The western end of town was not always in demand, and according to CB Richard Ellis senior director Andrew Denny, when QV1 was completed in 1991 not one professional service provider firm was a tenant in the building.

“When they built QV1, everyone thought it was so far west, but now that part of town is absolutely where people want to be, and the vacancy rate in that part of town is negligible,” Mr Denny said.

“The western end of the CBD is the resources heart of town, with Chevron, Woodside, BHP, Apache and several major engineering firms also located there.

“QV1 also has more major legal firms than any other building in Perth, with Freehills, Clayton Utz and Allens Arthur Robinson all in the building.”

There are currently four private major development proposals for Perth’s CBD, none of which has yet announced anchor tenants, but all which have the potential to tilt the balance of workers in the city.

They are: Luke Saraceni with Raine Square; Multiplex and the Griffin Group with 125 St Georges Terrace; Peter Laurence’s Pivot Group with Century City at 100 St Georges Terrace; and Hawaiian and Multiplex for the Bishops See precinct, at 225 St Georges Terrace.

WA Business News last week reported that Rio Tinto subsidiary Hamersley Iron is understood to be in the final stages of negotiation with privately owned Hawaiian Management Group and Multiplex to become the anchor tenant for the proposed Bishops See development.

The proposed development consists of two towers, one 18,000 square metres, and the other 46,000sq m.

Pivot has also begun construction on the retail component of 100 St Georges Terrace, and is understood to be going ahead with the office part of the development.

Mr Denny said that, with develop-ment sites running out in the western end of town, for the first time ever, and spurned on by the new rail line, the CBD was branching northwards.

“With 140 William Street [above the underground train station] going ahead, and the proposal for Raine Square as well as a couple of other buildings, I think we will see development up that end of town,” he said.

“I think we will see some growth in that northern part of the CBD.”

Burgess Rawson managing director Geoff Potter said the city was trending west due to newer buildings in that area of town, which attracted higher paying clients.

“The availability of land and active construction has been in the western end, and the trend has not been towards Adelaide Terrace, which has moved towards residential,” Mr Potter said.

“But it hasn’t always been that way. QV1 was offering massive attractions to get tenants in originally.

“Tenants are being driven by space needs and the quality of the building, and the days, for example, of lawyers being close to the courts are over.”

Knight Frank associate director Wayne Lawrence said there was a perception that everyone wanted to be in the western end of town, but that was driven by development rather than tenants.

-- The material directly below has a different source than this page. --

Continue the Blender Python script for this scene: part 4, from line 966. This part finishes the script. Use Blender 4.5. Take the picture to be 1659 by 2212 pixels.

“There is the potential for rents and value to increase in the area due to the increase in activity and infrastructure,” Mr Lawrence said.

He added that the increase in office space and workers in the western end has led to a pick up in retail along the west end of Hay and Murray streets, as retailers acknowledge the move in traffic.

 “What is needed is a re-weighing of development east, but that isn’t going to happen,” Mr Lawrence told WA Business News.

“East Perth, which begins at Victoria Street, is definitely considered an inferior office location, and has no real future from an office point of view and is heading towards being a residential area.”